9/11/2001 |
Ancient history, maybe to some, but the books on 9/11 are by no means closed. The other day, my friend showed me a picture of thirty or so smiling military wives, dressed to the nines in whatever finery they could afford on an officer's salary, drunk on cheap wine (and giddy from the rare excuse to hire a baby sitter for the evening). Their husbands are on the brink of deployment to Afghanistan. My friend could not help but wonder out loud how many of those beautiful smiles would be forever wiped away by the time next year rolls around, how many young widows to be were in that picture.
Ready or not, it's a day that will simply live in infamy, albeit quietly. Scars remain but open wounds have long ago faded. On my first visit to lower Manhattan in the fall of 2001, in the post 9/11 world, the southern tip of the island was an uninhabitable hole. Except for the bold and bright memorials to firefighters and other Americans who had lost their lives, and a veritable sea of yellow hard hats, color had been all but wiped away from the area. It was all dust and mud, a landscape of ash where business and commerce had once thrived. The World Trade Center, the buildings that had risen up during my childhood and shifted the city's skyline -- not to mention its heart and soul -- southward, had been destroyed in an instant. It took a long time for me to be able to gaze over to where they had stood, across the river, and not imagine I could still see the outlines of the towering twins.

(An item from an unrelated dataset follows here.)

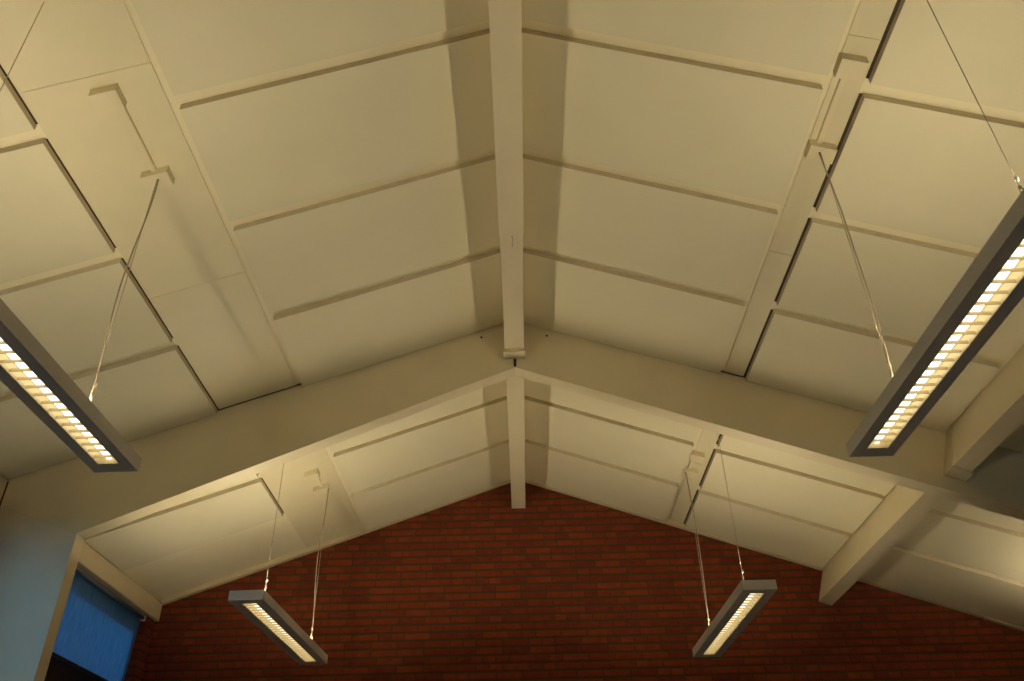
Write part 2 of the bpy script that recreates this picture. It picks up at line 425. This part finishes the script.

On my most recent visit to the area -- some time early this year -- I marveled at the transformation. Brand new towers glisten as they soar over the site. Memorial banners have long been torn down, replaced by sparkling store fronts and brightly lit marquis from new luxury hotels. Tours spill into the Memorial, long lines of people for whom 9/11 happened somewhere far away, for some before they were born. There are still plenty of hard hats milling around, but it's all about building, no longer about repair. I wonder if the Officers and their wives, the ones smiling at the ball, see it that way.
Today I happen to be having lunch with one of the first people I saw that day after tearing myself away from the television and the telephone. My brother had been describing the scene from his office window only blocks away from what would soon be known as Ground Zero, and we were still trying to figure out where my mother -- always in the thick of things -- had disappeared to. But life had to go on, at least here in suburban Chicago, so out I went. My friend and I barely knew each other, much less what to say. We were both, like everyone else, trying to grasp what had happened as we tried to preserve our idea of normalcy and get our daughters to their dance class.
My guess is my friend and I, all these years later, will reminisce today. About the shock that seemed to alter our world that morning. About our sense of disbelief and despair. About our daughters, who have long since hung up their tap shoes and had no idea that day of how much things had changed while they danced.